## YOUR GOAL
In the entries below, find the line containing "Keep writing the" and the line containing "def mb(m): return MB().mat(M[m])". Copy those two lines and everything between them exactly, and only that.

-- START OF AVAILABLE RECORDS --

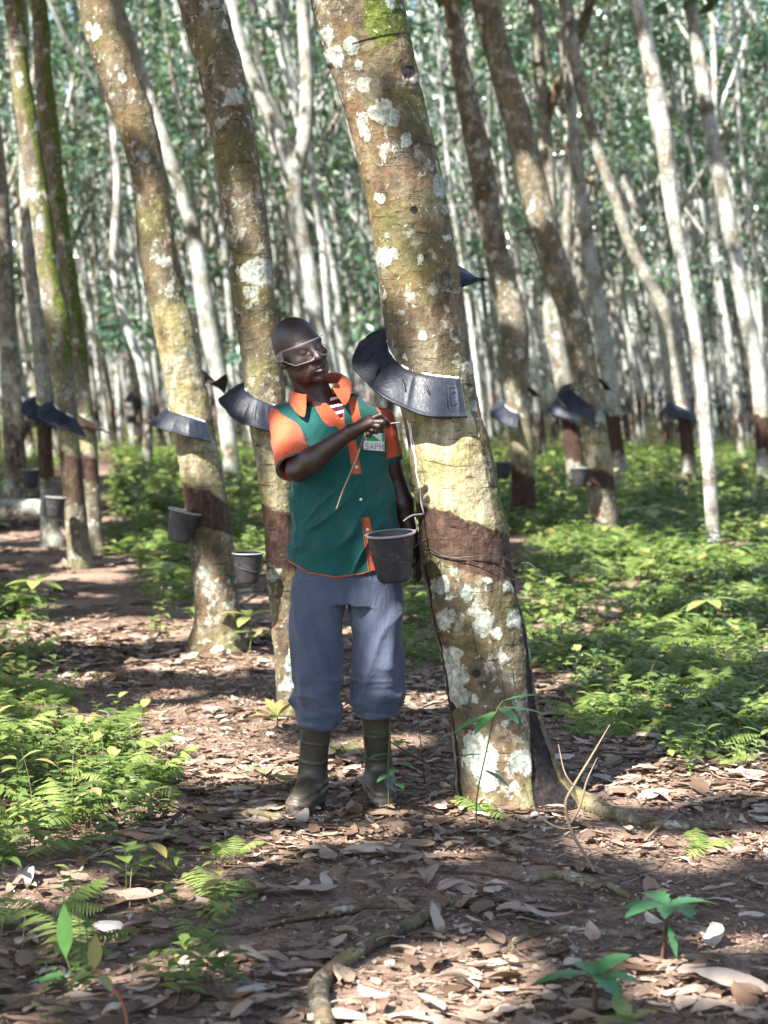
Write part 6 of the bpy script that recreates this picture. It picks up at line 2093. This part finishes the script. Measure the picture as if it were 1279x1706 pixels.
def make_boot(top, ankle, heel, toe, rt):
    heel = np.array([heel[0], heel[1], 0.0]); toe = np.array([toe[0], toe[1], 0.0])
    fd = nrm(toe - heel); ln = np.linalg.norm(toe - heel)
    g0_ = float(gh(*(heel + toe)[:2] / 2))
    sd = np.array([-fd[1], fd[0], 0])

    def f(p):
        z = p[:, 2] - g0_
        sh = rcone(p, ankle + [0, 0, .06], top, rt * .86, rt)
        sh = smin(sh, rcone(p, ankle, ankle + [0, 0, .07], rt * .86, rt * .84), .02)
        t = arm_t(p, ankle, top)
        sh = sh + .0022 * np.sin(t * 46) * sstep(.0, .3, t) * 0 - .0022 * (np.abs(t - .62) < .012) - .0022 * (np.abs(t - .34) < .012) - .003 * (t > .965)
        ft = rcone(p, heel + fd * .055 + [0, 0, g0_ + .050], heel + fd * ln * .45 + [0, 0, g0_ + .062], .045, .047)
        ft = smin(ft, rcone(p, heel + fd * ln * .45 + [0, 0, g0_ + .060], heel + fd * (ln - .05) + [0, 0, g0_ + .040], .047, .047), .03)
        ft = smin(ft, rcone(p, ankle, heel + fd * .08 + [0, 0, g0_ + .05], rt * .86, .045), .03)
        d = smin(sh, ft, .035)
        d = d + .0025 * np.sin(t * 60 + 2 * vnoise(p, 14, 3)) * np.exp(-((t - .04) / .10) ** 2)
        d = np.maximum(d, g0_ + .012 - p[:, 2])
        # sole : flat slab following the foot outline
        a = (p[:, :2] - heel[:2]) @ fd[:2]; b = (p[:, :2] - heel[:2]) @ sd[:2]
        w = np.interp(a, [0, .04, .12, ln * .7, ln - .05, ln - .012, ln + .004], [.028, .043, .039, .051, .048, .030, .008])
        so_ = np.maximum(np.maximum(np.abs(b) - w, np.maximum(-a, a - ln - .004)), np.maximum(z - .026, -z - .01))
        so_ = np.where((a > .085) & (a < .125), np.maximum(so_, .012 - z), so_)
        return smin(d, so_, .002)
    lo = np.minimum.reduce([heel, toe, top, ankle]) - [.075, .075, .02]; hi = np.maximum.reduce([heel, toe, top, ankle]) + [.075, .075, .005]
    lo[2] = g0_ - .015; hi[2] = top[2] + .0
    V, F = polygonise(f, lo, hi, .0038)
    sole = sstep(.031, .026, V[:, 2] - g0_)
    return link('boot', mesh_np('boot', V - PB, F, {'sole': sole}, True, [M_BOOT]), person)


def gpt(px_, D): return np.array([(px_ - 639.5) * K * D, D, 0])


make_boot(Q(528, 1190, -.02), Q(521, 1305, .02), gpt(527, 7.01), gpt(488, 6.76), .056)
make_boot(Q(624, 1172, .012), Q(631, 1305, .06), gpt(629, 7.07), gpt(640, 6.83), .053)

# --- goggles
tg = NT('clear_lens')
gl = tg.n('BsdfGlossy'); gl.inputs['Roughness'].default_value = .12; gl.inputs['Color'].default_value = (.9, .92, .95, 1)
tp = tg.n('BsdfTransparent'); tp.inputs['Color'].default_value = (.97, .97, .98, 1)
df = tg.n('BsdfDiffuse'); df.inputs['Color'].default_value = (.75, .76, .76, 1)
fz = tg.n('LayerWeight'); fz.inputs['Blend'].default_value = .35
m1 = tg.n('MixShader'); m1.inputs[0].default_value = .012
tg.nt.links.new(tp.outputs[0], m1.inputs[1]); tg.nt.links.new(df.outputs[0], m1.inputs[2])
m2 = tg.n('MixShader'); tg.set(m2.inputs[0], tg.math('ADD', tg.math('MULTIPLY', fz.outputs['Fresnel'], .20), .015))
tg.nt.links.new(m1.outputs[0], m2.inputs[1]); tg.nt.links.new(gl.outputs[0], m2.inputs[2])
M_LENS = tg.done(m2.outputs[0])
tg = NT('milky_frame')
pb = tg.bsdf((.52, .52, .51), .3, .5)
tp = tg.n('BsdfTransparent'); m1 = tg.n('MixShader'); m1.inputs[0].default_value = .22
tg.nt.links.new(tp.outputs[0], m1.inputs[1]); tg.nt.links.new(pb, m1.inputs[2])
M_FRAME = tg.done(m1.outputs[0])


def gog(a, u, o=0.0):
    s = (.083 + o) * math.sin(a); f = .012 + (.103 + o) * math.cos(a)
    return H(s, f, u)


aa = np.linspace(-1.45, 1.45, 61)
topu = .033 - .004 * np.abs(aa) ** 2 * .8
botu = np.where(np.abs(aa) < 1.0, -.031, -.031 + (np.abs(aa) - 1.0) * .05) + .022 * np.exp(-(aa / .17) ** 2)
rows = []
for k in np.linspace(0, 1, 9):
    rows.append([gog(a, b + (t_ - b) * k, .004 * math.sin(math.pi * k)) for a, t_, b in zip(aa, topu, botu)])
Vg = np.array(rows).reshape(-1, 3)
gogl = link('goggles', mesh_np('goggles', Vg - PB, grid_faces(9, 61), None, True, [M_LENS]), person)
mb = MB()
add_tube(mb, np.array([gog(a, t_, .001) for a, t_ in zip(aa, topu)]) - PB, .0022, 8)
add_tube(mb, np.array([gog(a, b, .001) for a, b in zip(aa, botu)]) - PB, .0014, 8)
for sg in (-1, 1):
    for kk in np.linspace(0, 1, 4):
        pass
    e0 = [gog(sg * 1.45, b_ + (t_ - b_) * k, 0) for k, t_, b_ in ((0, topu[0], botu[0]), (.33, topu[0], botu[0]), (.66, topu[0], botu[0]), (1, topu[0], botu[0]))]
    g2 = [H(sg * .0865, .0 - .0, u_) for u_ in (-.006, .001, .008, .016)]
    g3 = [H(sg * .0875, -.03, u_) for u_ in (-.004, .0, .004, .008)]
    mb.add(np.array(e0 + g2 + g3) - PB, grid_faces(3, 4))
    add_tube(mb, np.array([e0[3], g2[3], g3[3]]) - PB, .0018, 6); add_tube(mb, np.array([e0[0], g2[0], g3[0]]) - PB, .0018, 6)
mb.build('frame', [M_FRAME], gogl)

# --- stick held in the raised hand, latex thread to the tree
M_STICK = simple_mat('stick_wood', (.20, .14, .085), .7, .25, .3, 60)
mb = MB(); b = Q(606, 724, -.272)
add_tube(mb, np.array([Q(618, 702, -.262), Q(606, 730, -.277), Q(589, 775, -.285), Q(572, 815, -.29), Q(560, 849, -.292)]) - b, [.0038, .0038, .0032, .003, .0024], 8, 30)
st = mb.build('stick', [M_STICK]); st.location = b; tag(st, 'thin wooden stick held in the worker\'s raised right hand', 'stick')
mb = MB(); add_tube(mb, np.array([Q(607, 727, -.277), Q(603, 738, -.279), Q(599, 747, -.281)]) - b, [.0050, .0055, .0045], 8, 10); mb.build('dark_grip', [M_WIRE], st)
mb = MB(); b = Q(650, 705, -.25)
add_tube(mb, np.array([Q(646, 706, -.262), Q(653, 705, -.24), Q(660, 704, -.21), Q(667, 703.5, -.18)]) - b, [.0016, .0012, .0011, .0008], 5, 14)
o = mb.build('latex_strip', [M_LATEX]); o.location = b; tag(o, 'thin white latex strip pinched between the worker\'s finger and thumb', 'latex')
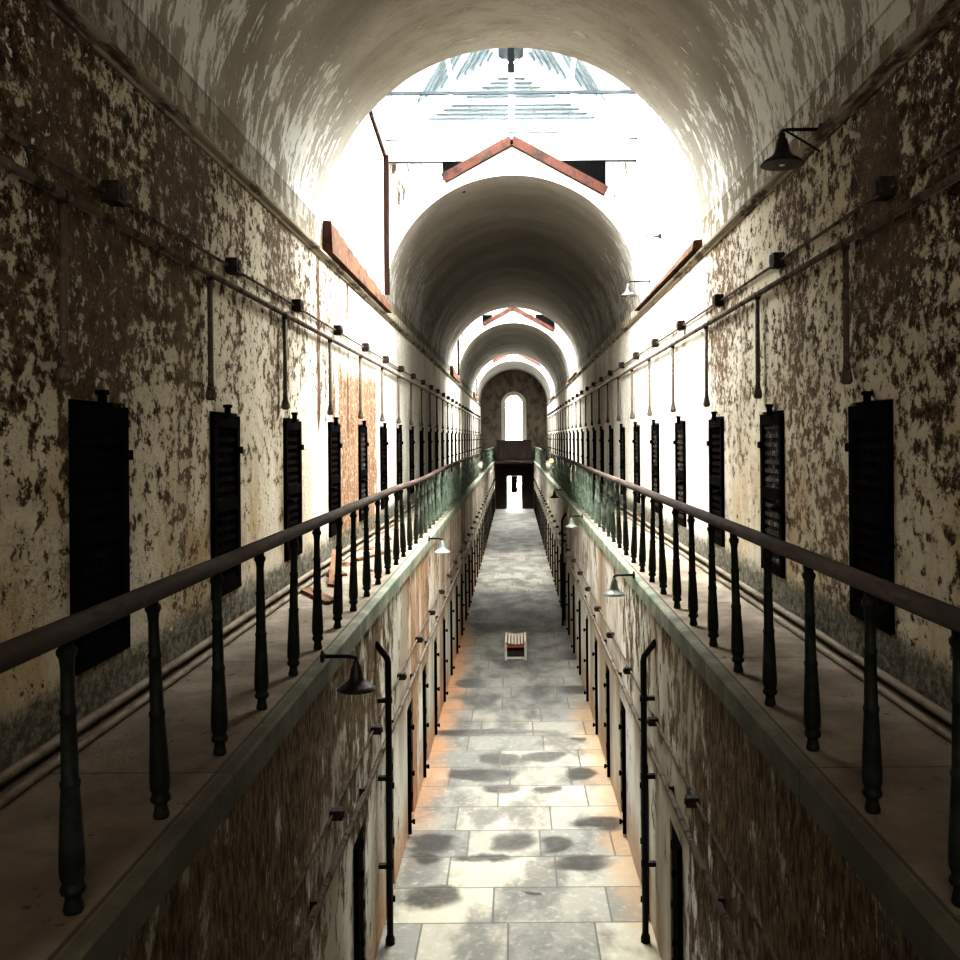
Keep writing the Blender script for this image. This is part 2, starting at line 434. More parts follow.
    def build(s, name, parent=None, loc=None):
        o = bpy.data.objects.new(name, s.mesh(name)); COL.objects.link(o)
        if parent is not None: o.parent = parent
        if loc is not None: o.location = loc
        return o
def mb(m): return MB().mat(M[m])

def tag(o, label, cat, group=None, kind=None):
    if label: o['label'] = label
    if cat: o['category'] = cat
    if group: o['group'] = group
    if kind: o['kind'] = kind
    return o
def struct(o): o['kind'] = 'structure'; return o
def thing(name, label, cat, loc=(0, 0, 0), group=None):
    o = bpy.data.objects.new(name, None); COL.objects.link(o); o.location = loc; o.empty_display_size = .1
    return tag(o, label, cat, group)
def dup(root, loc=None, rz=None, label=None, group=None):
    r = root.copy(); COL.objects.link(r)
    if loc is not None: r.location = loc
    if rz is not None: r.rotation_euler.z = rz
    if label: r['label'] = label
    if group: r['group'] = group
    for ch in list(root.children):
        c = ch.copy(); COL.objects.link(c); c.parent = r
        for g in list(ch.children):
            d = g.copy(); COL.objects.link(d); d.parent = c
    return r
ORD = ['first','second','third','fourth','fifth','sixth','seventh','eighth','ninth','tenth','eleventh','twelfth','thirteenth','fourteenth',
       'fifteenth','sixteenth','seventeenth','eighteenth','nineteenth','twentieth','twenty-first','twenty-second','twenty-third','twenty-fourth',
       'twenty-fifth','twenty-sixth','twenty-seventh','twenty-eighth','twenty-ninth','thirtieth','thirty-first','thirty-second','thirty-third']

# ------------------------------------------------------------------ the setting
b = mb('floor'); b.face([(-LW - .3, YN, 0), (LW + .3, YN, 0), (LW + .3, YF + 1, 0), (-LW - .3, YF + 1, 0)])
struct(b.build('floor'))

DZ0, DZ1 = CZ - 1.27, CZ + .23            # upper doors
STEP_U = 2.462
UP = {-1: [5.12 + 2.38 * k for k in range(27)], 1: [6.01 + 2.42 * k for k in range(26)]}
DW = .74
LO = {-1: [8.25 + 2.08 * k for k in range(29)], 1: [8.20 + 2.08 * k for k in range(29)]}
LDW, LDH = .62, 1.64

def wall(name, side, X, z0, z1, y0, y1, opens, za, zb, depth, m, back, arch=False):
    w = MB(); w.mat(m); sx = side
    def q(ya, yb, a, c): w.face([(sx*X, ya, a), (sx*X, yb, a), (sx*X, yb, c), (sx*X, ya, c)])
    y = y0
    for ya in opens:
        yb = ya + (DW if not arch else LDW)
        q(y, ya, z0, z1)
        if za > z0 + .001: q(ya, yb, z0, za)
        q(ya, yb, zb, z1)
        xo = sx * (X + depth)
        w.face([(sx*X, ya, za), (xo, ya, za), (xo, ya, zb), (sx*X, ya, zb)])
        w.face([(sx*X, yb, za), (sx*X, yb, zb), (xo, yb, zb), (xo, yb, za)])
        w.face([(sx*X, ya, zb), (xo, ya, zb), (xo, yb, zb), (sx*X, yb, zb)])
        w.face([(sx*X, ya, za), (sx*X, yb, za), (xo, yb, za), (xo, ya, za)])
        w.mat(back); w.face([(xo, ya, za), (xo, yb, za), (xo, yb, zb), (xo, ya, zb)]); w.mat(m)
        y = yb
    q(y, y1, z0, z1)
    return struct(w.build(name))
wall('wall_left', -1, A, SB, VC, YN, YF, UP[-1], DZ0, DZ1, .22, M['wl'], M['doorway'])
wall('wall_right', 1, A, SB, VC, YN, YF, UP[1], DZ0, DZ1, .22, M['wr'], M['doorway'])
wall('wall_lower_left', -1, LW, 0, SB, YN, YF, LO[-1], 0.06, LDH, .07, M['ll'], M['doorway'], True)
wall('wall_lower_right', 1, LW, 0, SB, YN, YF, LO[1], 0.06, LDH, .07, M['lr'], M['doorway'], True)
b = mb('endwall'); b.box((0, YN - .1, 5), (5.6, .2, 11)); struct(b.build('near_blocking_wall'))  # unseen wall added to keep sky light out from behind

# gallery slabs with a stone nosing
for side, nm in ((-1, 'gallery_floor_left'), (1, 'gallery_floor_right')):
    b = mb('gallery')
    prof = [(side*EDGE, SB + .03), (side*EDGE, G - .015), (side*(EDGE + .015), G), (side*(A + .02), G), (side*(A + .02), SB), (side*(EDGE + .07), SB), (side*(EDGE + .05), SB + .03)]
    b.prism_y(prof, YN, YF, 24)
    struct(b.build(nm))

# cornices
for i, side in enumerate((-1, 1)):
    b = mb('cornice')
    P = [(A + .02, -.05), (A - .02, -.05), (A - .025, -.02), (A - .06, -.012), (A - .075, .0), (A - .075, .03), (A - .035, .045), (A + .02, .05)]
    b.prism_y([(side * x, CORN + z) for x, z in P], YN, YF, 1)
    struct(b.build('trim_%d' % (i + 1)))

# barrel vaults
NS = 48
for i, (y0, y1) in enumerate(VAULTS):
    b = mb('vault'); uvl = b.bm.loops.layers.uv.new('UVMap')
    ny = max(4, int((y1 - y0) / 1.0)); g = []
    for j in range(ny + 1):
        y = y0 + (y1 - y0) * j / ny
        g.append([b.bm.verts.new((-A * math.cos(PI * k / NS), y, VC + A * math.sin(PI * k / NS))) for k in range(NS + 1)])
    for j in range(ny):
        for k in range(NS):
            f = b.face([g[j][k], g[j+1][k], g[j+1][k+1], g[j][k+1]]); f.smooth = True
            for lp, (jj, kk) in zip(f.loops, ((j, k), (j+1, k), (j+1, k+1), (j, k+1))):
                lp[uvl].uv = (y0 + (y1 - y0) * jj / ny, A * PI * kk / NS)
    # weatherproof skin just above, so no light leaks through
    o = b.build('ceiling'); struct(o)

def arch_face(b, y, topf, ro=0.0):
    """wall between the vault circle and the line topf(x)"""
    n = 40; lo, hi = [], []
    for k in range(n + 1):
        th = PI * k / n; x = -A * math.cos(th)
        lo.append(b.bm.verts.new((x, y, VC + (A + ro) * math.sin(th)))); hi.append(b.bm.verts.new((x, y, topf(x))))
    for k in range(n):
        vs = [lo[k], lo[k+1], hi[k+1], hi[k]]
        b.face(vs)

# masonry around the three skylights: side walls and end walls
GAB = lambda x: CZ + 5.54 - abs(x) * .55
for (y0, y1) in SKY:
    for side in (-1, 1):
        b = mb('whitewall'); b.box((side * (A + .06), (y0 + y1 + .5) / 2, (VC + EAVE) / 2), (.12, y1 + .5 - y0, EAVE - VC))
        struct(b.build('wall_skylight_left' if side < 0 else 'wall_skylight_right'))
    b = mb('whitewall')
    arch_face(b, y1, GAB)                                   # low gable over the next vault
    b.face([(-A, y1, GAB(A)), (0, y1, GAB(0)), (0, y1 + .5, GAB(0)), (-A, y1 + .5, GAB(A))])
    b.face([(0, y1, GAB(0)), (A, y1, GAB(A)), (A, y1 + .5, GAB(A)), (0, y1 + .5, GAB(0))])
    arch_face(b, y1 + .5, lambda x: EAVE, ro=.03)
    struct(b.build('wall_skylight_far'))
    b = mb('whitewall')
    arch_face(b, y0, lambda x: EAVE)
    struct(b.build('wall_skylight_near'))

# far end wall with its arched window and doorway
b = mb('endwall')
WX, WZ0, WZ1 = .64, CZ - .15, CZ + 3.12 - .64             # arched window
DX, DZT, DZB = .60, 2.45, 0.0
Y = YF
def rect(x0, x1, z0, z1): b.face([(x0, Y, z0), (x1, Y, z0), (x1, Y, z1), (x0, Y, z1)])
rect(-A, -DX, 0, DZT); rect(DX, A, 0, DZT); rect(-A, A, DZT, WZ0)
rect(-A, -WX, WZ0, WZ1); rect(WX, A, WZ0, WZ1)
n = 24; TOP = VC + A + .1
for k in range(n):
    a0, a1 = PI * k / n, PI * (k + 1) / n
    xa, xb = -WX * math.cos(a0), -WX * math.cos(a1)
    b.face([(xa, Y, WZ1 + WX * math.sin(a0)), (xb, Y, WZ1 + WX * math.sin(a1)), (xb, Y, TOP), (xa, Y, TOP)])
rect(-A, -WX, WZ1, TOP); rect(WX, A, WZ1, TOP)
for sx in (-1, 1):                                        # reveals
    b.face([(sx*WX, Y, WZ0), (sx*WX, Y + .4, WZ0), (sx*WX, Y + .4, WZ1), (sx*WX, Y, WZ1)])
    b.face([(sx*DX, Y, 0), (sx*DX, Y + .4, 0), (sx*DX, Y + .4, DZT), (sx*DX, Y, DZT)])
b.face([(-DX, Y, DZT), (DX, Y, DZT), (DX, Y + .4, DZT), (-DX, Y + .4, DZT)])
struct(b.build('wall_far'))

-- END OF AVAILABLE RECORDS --

## SOLUTION FOR THIS TASK
Keep writing the Blender script for this image. This is part 2, starting at line 434. More parts follow.
    def build(s, name, parent=None, loc=None):
        o = bpy.data.objects.new(name, s.mesh(name)); COL.objects.link(o)
        if parent is not None: o.parent = parent
        if loc is not None: o.location = loc
        return o
def mb(m): return MB().mat(M[m])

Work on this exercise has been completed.